[Probably the best bet would be to reverse the longstanding demographic flow from the towns to the big cities. ]
Or you could transform urban mega-failures by facilitating more localized community structures within; a part of which being the maintenance of technologically-enhanced, efficient, and sustainable urban agriculture methodologies such as:
https://www.facebook.com/ColoradoAquaponics
This could be good both within cities and in small towns from the provision perspective.
But I’m working off the idea of “human maintenance”. For many years now, both Europe and the US have come to accept high rates of unemployment and underemployment, because a limited number of people, with technology, are hyperefficient.
So instead of being creative or productive, the “excess population”, as E. Scrooge would say, are instead wasted by distracting them with empty entertainments. But these, too, are products of the big cities.
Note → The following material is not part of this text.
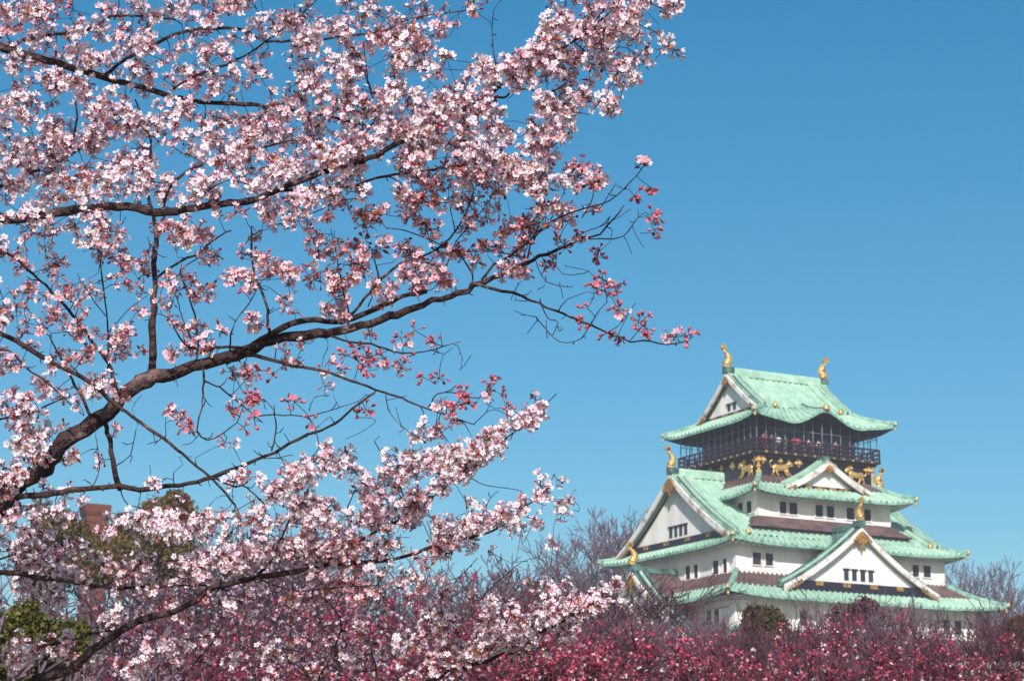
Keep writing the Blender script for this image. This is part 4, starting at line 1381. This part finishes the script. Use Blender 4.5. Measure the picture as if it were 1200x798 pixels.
    for ai in order:
        a = A3[ai]
        k = kinds[ai]
        dd = np.sum((NP[:n] - a) ** 2, 1) + np.where(NR[:n] > 0.03, 0.02, 0)
        # prefer a twig that already heads our way
        j = int(np.argmin(dd))
        v = a - NP[j]
        L = float(np.linalg.norm(v))
        g_ = NG[j]
        if L > 0.02:
            t_ = NT[j]
            if v @ t_ < 0:
                t_ = -t_ if NR[j] > 0.01 else t_ * 0.2
            ctrl = NP[j] + t_ * L * 0.40 + RNG.normal(size=3) * 0.10 * L + np.array([0, 0, -0.06 * L])
            m = max(2, int(L / 0.035) + 1)
            pts = []
            for q in np.linspace(0, 1, m + 1):
                pts.append((1 - q) ** 2 * NP[j] + 2 * q * (1 - q) * ctrl + q * q * a)
            pts = np.array(pts)
            pts[1:-1] += RNG.normal(size=pts[1:-1].shape) * 0.0025
            r0 = min(NR[j] * 0.8, 0.0019 + 0.0075 * min(L, 0.5))
            rs = np.linspace(r0, 0.0013, m + 1)
            twigs[g_].tube(pts, rs, 4)
            tn_ = np.gradient(pts, axis=0)
            tn_ /= np.linalg.norm(tn_, axis=1, keepdims=True) + 1e-9
            mm = min(m, 11)
            idx = np.linspace(1, m, mm).astype(int)
            NP[n:n + mm], NT[n:n + mm], NR[n:n + mm], NG[n:n + mm] = pts[idx], tn_[idx], rs[idx], g_
            n += mm
            td = tn_[-1]
        else:
            td = NT[j]
            pts = None
        if k != 'b':
            add_cluster(blooms[g_], a, td, k if random.random() < 0.85 else ('m' if k == 'w' else k))
            if pts is not None and L > 0.13 and random.random() < 0.5:
                add_cluster(blooms[g_], pts[int(len(pts) * 0.6)], td, k)
        elif pts is not None and random.random() < 0.5:
            # a bare twig with a few buds
            for q in range(1, len(pts)):
                if random.random() < 0.4:
                    twigs[g_].tube([pts[q], pts[q] + RNG.normal(size=3) * 0.006 + td * 0.012], [0.0018, 0.0006], 4)
    # short spurs on the boughs
    for tree, gname, pts, rad in limbs3:
        g_ = gid_names.index((tree, gname))
        for q in range(4, len(pts) - 1):
            if rad[q] < 0.03 and random.random() < 0.30:
                d = unit(1)[0]
                L = random.uniform(0.012, 0.05)
                b0 = pts[q]
                twigs[g_].tube([b0, b0 + d * L * 0.6, b0 + d * L + np.array([0, 0, 0.25 * L])], [min(rad[q] * 0.7, 0.0028), 0.002, 0.0014], 4)
    # ---- objects
    roots = []
    for tr, lab, d_, px_ in ((0, "large cherry tree with pale pink blossom and dark boughs spreading across the upper left", 8.4, -300),
                         (1, "low cherry tree with white pink blossom boughs across the lower left, before red trees", 8.9, -130)):
        b = at(px_, 1540, d_)
        roots.append(thing("cherry_tree", lab, "tree", (b[0], b[1], 0.0), 0, None))
    NAME = {'T': 'trunk', 'U': 'trunk'}
    for g_, (tree, gname) in enumerate(gid_names):
        root = roots[tree]
        off = np.array(root.location)
        mb = MB()
        for (t2, g2, pts, rad) in limbs3:
            if (t2, g2) == (tree, gname):
                if gname in NAME:
                    pts = np.vstack([[pts[0][0], pts[0][1], -0.15], pts])
                    rad = np.concatenate([[rad[0] * 1.35], rad])
                mb.tube(pts - off, rad, 10 if rad.max() > 0.012 else 6, wob=0.05)
        o = mb.build(NAME.get(gname, 'branch'), M['bark'], root, True)
        if twigs[g_].v:
            tb_ = twigs[g_]
            tb_.v = [(x - off[0], y - off[1], z - off[2]) for x, y, z in tb_.v]
            tb_.build("twig_sprays", M['twig'], o)
        if blooms[g_].V:
            blooms[g_].V = [v - off for v in blooms[g_].V]
            blooms[g_].build("blossoms", o)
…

It is the tradeoff of a million monkeys using Twitter, vs. one bored individual at home writing a book. In many ways, the book is better for all concerned.
During the Baby Boom, there were huge tracts of boring suburbia with very limited entertainments. One of the few things most families could afford were instruments, so garage bands proliferated, as did the amount of music produced. A huge burst of creativity.
As I suggested, the US may be looking at 10-20 years of economic torpor. Is it better that millions of people spend their lives on welfare, hypnotized by the flashing lights of the Internet and video games, or that they actually do something?